[Start of Data lines]

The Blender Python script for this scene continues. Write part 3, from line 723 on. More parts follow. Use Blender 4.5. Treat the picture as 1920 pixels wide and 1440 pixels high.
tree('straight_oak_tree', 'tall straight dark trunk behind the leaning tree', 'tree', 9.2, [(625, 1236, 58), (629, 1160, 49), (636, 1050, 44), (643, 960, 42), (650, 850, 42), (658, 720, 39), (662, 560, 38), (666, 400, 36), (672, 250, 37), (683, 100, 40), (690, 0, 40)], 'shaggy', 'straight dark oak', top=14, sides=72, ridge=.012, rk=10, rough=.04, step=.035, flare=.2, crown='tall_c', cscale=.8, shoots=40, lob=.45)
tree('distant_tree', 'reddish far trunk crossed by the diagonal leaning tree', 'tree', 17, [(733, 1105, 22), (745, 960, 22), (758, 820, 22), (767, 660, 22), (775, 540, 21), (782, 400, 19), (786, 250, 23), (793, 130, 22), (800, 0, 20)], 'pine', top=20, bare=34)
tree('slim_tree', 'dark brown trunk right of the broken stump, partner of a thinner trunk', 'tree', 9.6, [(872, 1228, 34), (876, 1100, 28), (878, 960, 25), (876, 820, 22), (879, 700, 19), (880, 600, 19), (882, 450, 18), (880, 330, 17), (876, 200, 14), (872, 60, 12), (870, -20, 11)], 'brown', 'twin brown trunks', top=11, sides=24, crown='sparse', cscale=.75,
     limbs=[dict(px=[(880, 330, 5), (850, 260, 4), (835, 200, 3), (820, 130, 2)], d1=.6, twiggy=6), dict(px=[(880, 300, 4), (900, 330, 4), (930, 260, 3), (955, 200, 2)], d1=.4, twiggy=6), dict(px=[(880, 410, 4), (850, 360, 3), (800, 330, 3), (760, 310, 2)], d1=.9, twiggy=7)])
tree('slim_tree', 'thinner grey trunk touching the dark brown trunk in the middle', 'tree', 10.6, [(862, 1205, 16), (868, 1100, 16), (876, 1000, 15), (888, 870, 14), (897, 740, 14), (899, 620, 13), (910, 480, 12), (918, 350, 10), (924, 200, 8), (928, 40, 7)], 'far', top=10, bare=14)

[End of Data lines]

*Work to complete*
Extract all lines as given.

*Output for this exercise*
The Blender Python script for this scene continues. Write part 3, from line 723 on. More parts follow. Use Blender 4.5. Treat the picture as 1920 pixels wide and 1440 pixels high.
tree('straight_oak_tree', 'tall straight dark trunk behind the leaning tree', 'tree', 9.2, [(625, 1236, 58), (629, 1160, 49), (636, 1050, 44), (643, 960, 42), (650, 850, 42), (658, 720, 39), (662, 560, 38), (666, 400, 36), (672, 250, 37), (683, 100, 40), (690, 0, 40)], 'shaggy', 'straight dark oak', top=14, sides=72, ridge=.012, rk=10, rough=.04, step=.035, flare=.2, crown='tall_c', cscale=.8, shoots=40, lob=.45)
tree('distant_tree', 'reddish far trunk crossed by the diagonal leaning tree', 'tree', 17, [(733, 1105, 22), (745, 960, 22), (758, 820, 22), (767, 660, 22), (775, 540, 21), (782, 400, 19), (786, 250, 23), (793, 130, 22), (800, 0, 20)], 'pine', top=20, bare=34)
tree('slim_tree', 'dark brown trunk right of the broken stump, partner of a thinner trunk', 'tree', 9.6, [(872, 1228, 34), (876, 1100, 28), (878, 960, 25), (876, 820, 22), (879, 700, 19), (880, 600, 19), (882, 450, 18), (880, 330, 17), (876, 200, 14), (872, 60, 12), (870, -20, 11)], 'brown', 'twin brown trunks', top=11, sides=24, crown='sparse', cscale=.75,
     limbs=[dict(px=[(880, 330, 5), (850, 260, 4), (835, 200, 3), (820, 130, 2)], d1=.6, twiggy=6), dict(px=[(880, 300, 4), (900, 330, 4), (930, 260, 3), (955, 200, 2)], d1=.4, twiggy=6), dict(px=[(880, 410, 4), (850, 360, 3), (800, 330, 3), (760, 310, 2)], d1=.9, twiggy=7)])
tree('slim_tree', 'thinner grey trunk touching the dark brown trunk in the middle', 'tree', 10.6, [(862, 1205, 16), (868, 1100, 16), (876, 1000, 15), (888, 870, 14), (897, 740, 14), (899, 620, 13), (910, 480, 12), (918, 350, 10), (924, 200, 8), (928, 40, 7)], 'far', top=10, bare=14)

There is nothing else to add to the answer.